Georgetown University Law Center

Language

En-US

Abstract

The doctrine of equivalents (DOE) allows courts to expand the scope of patent rights granted by the Patent Office. The doctrine has been justified on fairness grounds, but it lacks a convincing economic justification. The standard economic justification holds that certain frictions block patent applicants from literally claiming appropriately broad rights, and thus, the DOE is available at trial to expand patent scope and overcome these frictions. The friction theory suffers from three main weaknesses. First, the theory is implausible on empirical grounds. Frictions such as limits of language, mistake, and unforeseeability are missing from the leading cases. Second, there is not a convincing answer to the question of why the doctrine of equivalents, rather than some other doctrinal approach, should be used to overcome the frictions. The frictions can be overcome, or at least mitigated, for example, by astutely amending claims during prosecution; through a reissue proceeding after the patent issues; or through artful claim drafting as an initial matter. Third, proponents of a far-reaching DOE fail to pay adequate attention to the notice function of patent claims and are insufficiently sensitive to patent law's delicate incentive dynamic.

We develop a better explanation of why claim breadth falls short of the maximum breadth allowed by patent law. Our explanation replaces the passive patent attorney depicted in the friction theory with an active inventor and attorney who are capable of responding effectively to the frictions mentioned above. Whether an inventor obtains the broadest permissible claim breadth depends mostly on the talent and effort of the inventor and attorney in identifying what has been enabled. A good attorney predicts the embodiments that could be chosen by infringers and finds appropriate language to draft a suitably broad claim. We call this process claim refinement, and we develop a refinement theory of the doctrine of equivalents.

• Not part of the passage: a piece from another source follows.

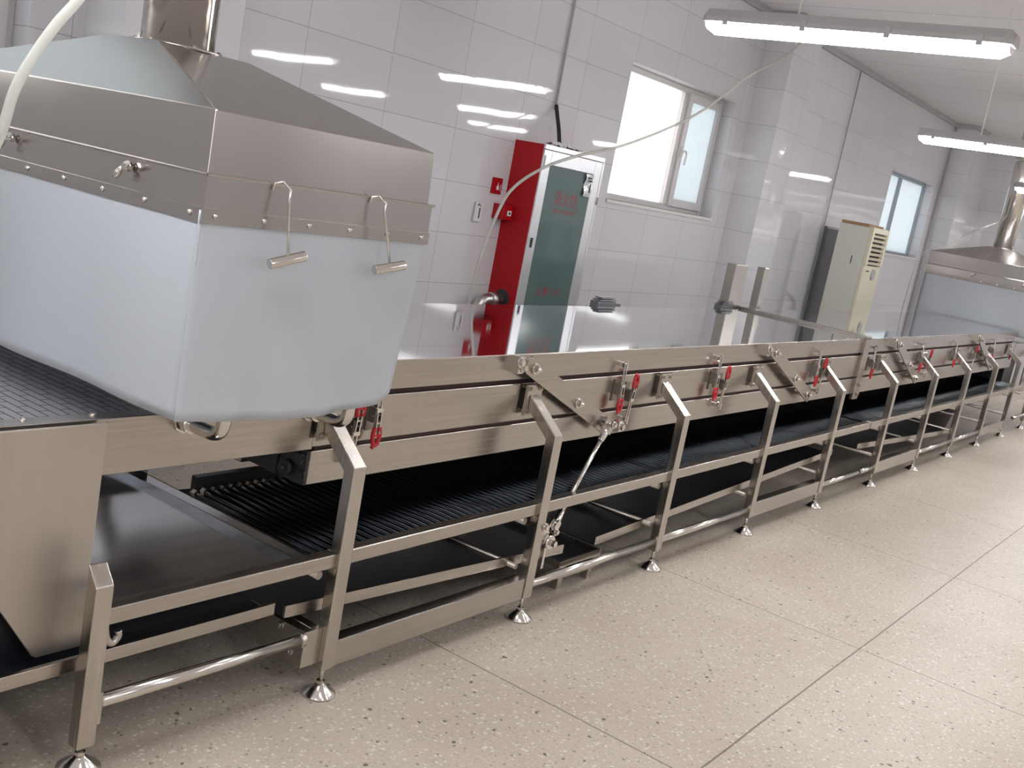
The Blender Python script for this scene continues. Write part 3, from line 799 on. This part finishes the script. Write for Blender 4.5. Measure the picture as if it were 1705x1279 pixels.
def hook_handle(p0, p1, top, seat, label):
    p0 = Vector(p0); p1 = Vector(p1); mid = (p0+p1)/2
    t = thing('hook_handle', tuple(mid), label, 'handle', 'bar handles hung on the hood')
    part('grip', M['chrome'], t, lambda mb: mb.tube([p0, p1], 0.0125, 20), bevel=0.001)
    tp = Vector(top); st = Vector(seat)
    part('rod', M['chrome'], t, lambda mb: mb.tube([mid+Vector((0, 0, 0.008)), tp-Vector((0, 0, 0.02)), tp, tp+Vector((-0.004, 0.010, 0.008)), (tp+st)/2+Vector((0, 0, 0.010)), st, st-Vector((0.004, 0, 0.016))], 0.0030, 8))
hook_handle((1.648, 1.848, 1.262), (1.736, 1.832, 1.288), (1.690, 1.860, 1.432), (1.668, 1.889, 1.440), 'left bar handle hung on the front of the near hood')
hook_handle((1.992, 1.850, 1.263), (2.080, 1.832, 1.283), (2.008, 1.862, 1.430), (1.985, 1.889, 1.440), 'right bar handle hung on the front of the near hood')

# ------------------------------------------------------------------ outfeed beyond the far hood
OUT = thing('outfeed_conveyor', (12.4, YC, 0), 'dark outfeed end of the line under the far hood at the right edge', 'conveyor')
part('conveyor_belt', M['belt'], OUT, lambda mb: mb.box(11.57, 13.4, 2.12, 2.92, 0.86, 0.882))
part('body_panel', M['steel_panel'], OUT, lambda mb: mb.box(11.56, 13.4, 2.09, 2.10, 0.74, 0.885), bevel=0.002)
part('drive_box', M['dark_plate'], OUT, lambda mb: mb.box(11.60, 12.05, 2.14, 2.9, 0.42, 0.72), bevel=0.006)
part('side_panel', M['steel_post'], OUT, lambda mb: mb.box(12.20, 13.3, 2.06, 2.075, 0.36, 0.74), bevel=0.003)
for lx in (12.15, 13.2):
    lg = part('leg', M['steel_post'], OUT, lambda mb: mb.prism(leg_poly(), 'x', lx, lx+0.05), bevel=0.003)
    part('levelling_foot', M['chrome'], lg, lambda mb: foot(mb, lx+0.025, 1.95))
    lg = part('leg', M['steel_post'], OUT, lambda mb: mb.prism(mirror(leg_poly()), 'x', lx, lx+0.05), bevel=0.003)
    part('levelling_foot', M['chrome'], lg, lambda mb: foot(mb, lx+0.025, 2*YC-1.95))
part('side_rail', M['steel_panel'], OUT, lambda mb: mb.box(11.61, 13.3, 1.944, 1.984, 0.44, 0.483), bevel=0.003)
part('floor_rail', M['chrome'], OUT, lambda mb: mb.cyl((11.63, 1.952, 0.15), (13.2, 1.952, 0.15), 0.017, 12))
part('cross_tube', M['fitting'], OUT, lambda mb: mb.cyl((11.75, 1.96, 0.40), (11.75, 3.06, 0.40), 0.014, 10))

# ------------------------------------------------------------------ things under the line
st = thing('drain_stand', (3.6, 2.25, 0), 'low steel drain stand with black top under the tie rod', 'stand')
def sb(mb):
    mb.cur = 0
    mb.box(3.43, 3.73, 1.985, 1.992, 0.130, 0.153); mb.box(3.43, 3.437, 1.992, 2.55, 0.130, 0.153); mb.box(3.723, 3.73, 1.992, 2.55, 0.130, 0.153); mb.box(3.43, 3.73, 2.543, 2.55, 0.130, 0.153)
    mb.cur = 1; mb.box(3.437, 3.723, 1.992, 2.543, 0.128, 0.134)
part('basin', [M['steel_panel'], M['dark_plate']], st, sb)
part('apron', M['steel_panel'], st, lambda mb: mb.box(3.50, 3.80, 2.02, 2.03, 0.052, 0.128))
for lx in (3.52, 3.745):
    for ly in (2.03, 2.48):
        part('leg', M['steel_post'], st, lambda mb: mb.box(lx, lx+0.032, ly, ly+0.03, 0.0, 0.130))
def tub(mb, cx, cy, k1, k2, hh):
    n = 24
    R = [(0.15, 0.0), (0.165, 0.02), (0.19, 0.16), (0.20, 0.165), (0.20, 0.175), (0.185, 0.175), (0.155, 0.03), (0.0, 0.028)]
    z = 0.0
    vs = [(cx+k1*r*math.cos(2*PI*k/n), cy+k2*r*math.sin(2*PI*k/n), z+h*hh) for r, h in R for k in range(n)]
    mb.smooth = True
    mb.add(vs, [(j*n+k, j*n+(k+1) % n, (j+1)*n+(k+1) % n, (j+1)*n+k) for j in range(len(R)-1) for k in range(n)])
    mb.smooth = False; mb.add(vs[:n], [tuple(range(n))[::-1]])
mb = MB(); tub(mb, 10.40, 2.56, 2.6, 1.6, 1.2); tag(mb.build('plastic_tub', M['dark_purple']), 'wide dark plastic tub on the floor under the far tunnel section', 'tub')

# ------------------------------------------------------------------ fire hydrant cabinet and signs
FC = thing('hydrant_cabinet', (5.8, 3.95, 0), 'tall red fire hydrant cabinet with green glass door on the back wall', 'cabinet')
fx0, fx1, fyf = 5.45, 6.13, 3.85
part('shell', M['red_paint'], FC, lambda mb: mb.box(fx0, fx1, fyf, YB, 0.0, 1.785), bevel=0.003)
def dfr(mb):
    z0, z1 = 0.03, 1.755
    mb.box(fx0+0.002, fx0+0.085, fyf-0.012, fyf, z0, z1); mb.box(fx1-0.085, fx1-0.002, fyf-0.012, fyf, z0, z1)
    mb.box(fx0+0.085, fx1-0.085, fyf-0.012, fyf, z1-0.085, z1); mb.box(fx0+0.085, fx1-0.085, fyf-0.012, fyf, z0, z0+0.085)
part('door_frame', M['alu'], FC, dfr, bevel=0.002)
part('top_frame', M['alu'], FC, lambda mb: mb.box(fx0, fx1+0.02, fyf-0.014, fyf, 1.758, 1.788), bevel=0.002)
part('side_frame', M['alu'], FC, lambda mb: mb.box(fx1-0.001, fx1+0.022, fyf-0.014, fyf+0.02, 0.0, 1.757), bevel=0.002)
part('door_glass', M['cab_glass'], FC, lambda mb: mb.box(fx0+0.085, fx1-0.085, fyf-0.006, fyf-0.001, 0.115, 1.67))
def lt(mb):
    text_into(mb, '消火栓', (5.655, fyf-0.0065, 1.432), (1, 0, 0), (0, 0, 1), 0.27, 0.095, 0.0)
part('lettering', M['red_text'], FC, lt)
part('lettering', M['red_text'], FC, lambda mb: text_into(mb, 'FIRE HYDRANT', (5.655, fyf-0.0065, 1.385), (1, 0, 0), (0, 0, 1), 0.28, 0.028, 0.0))
part('lettering', M['red_text'], FC, lambda mb: text_into(mb, '火警 119', (5.645, fyf-0.0065, 0.852), (1, 0, 0), (0, 0, 1), 0.275, 0.06, 0.0))
part('lock', M['black_text'], FC, lambda mb: mb.box(5.478, 5.494, fyf-0.018, fyf-0.012, 1.155, 1.215))
part('hinge', M['trim'], FC, lambda mb: (mb.box(5.462, 5.472, fyf-0.016, fyf-0.012, 1.64, 1.72), mb.cyl((6.142, fyf-0.016, 1.48), (6.142, fyf-0.016, 1.53), 0.008, 8)))
def tagp(mb):
    mb.cur = 0
    mb.grid(lambda u, v: (5.955+0.092*u, fyf-0.015-0.006*math.sin(v*9+u*2), 1.665-0.145*v), 6, 12)
    mb.cur = 1
    for zz, hh, xa, xb in ((1.640, 0.010, 5.975, 6.02), (1.622, 0.009, 5.985, 6.03)): mb.box(xa, xb, fyf-0.0235, fyf-0.0225, zz-hh/2, zz+hh/2)
    mb.box(6.008, 6.022, fyf-0.0235, fyf-0.0225, 1.548, 1.605)
part('wrapping_strip', [M['wrap'], M['black_text']], FC, tagp)['label'] = 'crumpled clear film strip with dark print'
def crumple(mb):
    rnd = random.Random(3)
    vals = {}
    def fn(u, v):
        k = (round(u*22), round(v*3)); h = vals.setdefault(k, rnd.random())
        return (5.53+0.34*u, fyf-0.012+0.06*v, 1.789+0.022*h*math.sin(PI*min(max(v, .02), .98))+0.012*h)
    mb.grid(fn, 22, 3)
    for i in range(len(mb.sm)): mb.sm[i] = False
tag(MB.build((lambda m: (crumple(m), m)[1])(MB()), 'plastic_wrap', M['wrap'], thick=0.001), 'crumpled clear wrap lying on top of the hydrant cabinet', 'wrap')
def cable(mb):
    mb.cur = 0; mb.cyl((5.785, 4.055, 2.02), (5.785, 4.055, CH), 0.009, 8)
    mb.cur = 1; mb.tube(spline([(5.79, 4.03, 2.06), (5.775, 4.00, 1.99), (5.745, 3.95, 1.90), (5.735, 3.92, 1.785)], 6), 0.014, 10)
CB = thing('power_cable', (5.785, 4.05, 1.785), 'black cable dropping from its wall conduit onto the hydrant cabinet', 'cable')
part('conduit', M['trim'], CB, lambda mb: mb.cyl((5.785, 4.056, 2.02), (5.785, 4.056, CH-0.06), 0.008, 8))
part('cable', M['rubber'], CB, lambda mb: mb.tube(spline([(5.785, 4.052, 2.05), (5.775, 4.02, 1.98), (5.745, 3.97, 1.90), (5.735, 3.93, 1.786)], 6), 0.013, 10))
# red call point box on the wall beside the cabinet
CP = thing('call_point', (5.39, 4.02, 1.29), 'small red alarm box with white button beside the hydrant cabinet', 'alarm')
part('case', M['red_paint'], CP, lambda mb: mb.box(5.345, 5.445, 3.985, YB, 1.290, 1.382), bevel=0.004)
part('button', M['white_paint'], CP, lambda mb: mb.box(5.385, 5.423, 3.980, 3.9845, 1.318, 1.350))
part('button_dot', M['black_text'], CP, lambda mb: mb.cyl((5.404, 3.980, 1.334), (5.404, 3.978, 1.334), 0.008, 10))
FS = thing('fire_sign', (5.335, 4.065, 1.437), 'small red fire sign with white symbol on the wall tiles', 'sign')
part('plate', M['red_paint'], FS, lambda mb: mb.box(5.288, 5.386, 4.062, YB-0.001, 1.437, 1.535))
def sym(mb):
    y = 4.061
    mb.prism([(5.334, 1.462), (5.356, 1.462), (5.359, 1.476), (5.351, 1.488), (5.348, 1.506), (5.344, 1.508), (5.340, 1.490), (5.332, 1.478)], 'y', y, y+0.0008)
    P = [(5.372, 1.456), (5.368, 1.475), (5.372, 1.497), (5.376, 1.497), (5.373, 1.475), (5.377, 1.456)]
    mb.prism(P, 'y', y, y+0.0008)
part('symbol', M['white_paint'], FS, sym)
WS = thing('wall_placard', (5.19, 4.065, 1.25), 'white framed placard with a dark mark left of the alarm box', 'sign')
part('board', M['white_paint'], WS, lambda mb: mb.box(5.155, 5.235, 4.062, YB-0.001, 1.256, 1.368))
def wsb(mb):
    for a in ((5.153, 5.157, 1.252, 1.372), (5.157, 5.215, 1.252, 1.256)): mb.box(a[0], a[1], 4.058, 4.063, a[2], a[3])
part('frame', M['trim'], WS, wsb)
def mark(mb):
    mb.prism([(5.203, 1.275), (5.213, 1.275), (5.213, 1.338), (5.203, 1.338)], 'y', 4.0605, 4.0615)
    mb.prism([(5.178, 1.352), (5.190, 1.350), (5.203, 1.362), (5.196, 1.366)], 'y', 4.0605, 4.0615)
    mb.prism([(5.204, 1.352), (5.212, 1.346), (5.218, 1.350), (5.209, 1.358)], 'y', 4.0605, 4.0615)
part('mark', M['black_text'], WS, mark)
FP = thing('fire_pipe', (5.25, 3.96, 0), 'steel elbow pipe turning into the red side of the cabinet', 'pipe')
part('elbow', M['pipe'], FP, lambda mb: mb.tube(spline([(5.225, 3.96, 0.60), (5.225, 3.96, 0.70), (5.24, 3.96, 0.768), (5.275, 3.96, 0.793), (5.33, 3.96, 0.798), (5.45, 3.96, 0.798)], 6), 0.036, 18))
part('riser', M['pipe'], FP, lambda mb: mb.cyl((5.225, 3.96, 0.0), (5.225, 3.96, 0.62), 0.034, 16))
part('coupling', M['pipe'], FP, lambda mb: (mb.cyl((5.33, 3.96, 0.798), (5.40, 3.96, 0.798), 0.044, 18), mb.cyl((5.225, 3.96, 0.62), (5.225, 3.96, 0.68), 0.043, 18)))
part('hole_rim', M['black_text'], FP, lambda mb: mb.tube([(5.4485, 3.955, 0.808), (5.4495, 3.955, 0.808)], 0.058, 18))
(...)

We justify the doctrine of equivalents primarily as a tool for promoting efficient investment in claim refinement. Although critics of the DOE contend the doctrine unduly inhibits competition, we show the degree of competition is often unaffected by the presence or absence of the DOE. The inventor can block competition in the absence of the DOE by drafting broad patent claims. The DOE should be used to avoid socially wasteful preemptive refinement. We reject the popular notion that the DOE is especially appropriate in the case of unforeseeable, later-developed technology. We reach this conclusion because in certain cases patent applicants can capture unforeseen embodiments at relatively low cost through clever claim drafting strategies. And in other cases unforeseen equivalents are unattainable no matter the amount of time and money spent on refinement efforts. In the latter cases, patent applicants would not exert much effort refining their claims to cover these equivalents, and inventor's incentives would not be much affected by a minute probability of loss of effective patent protection.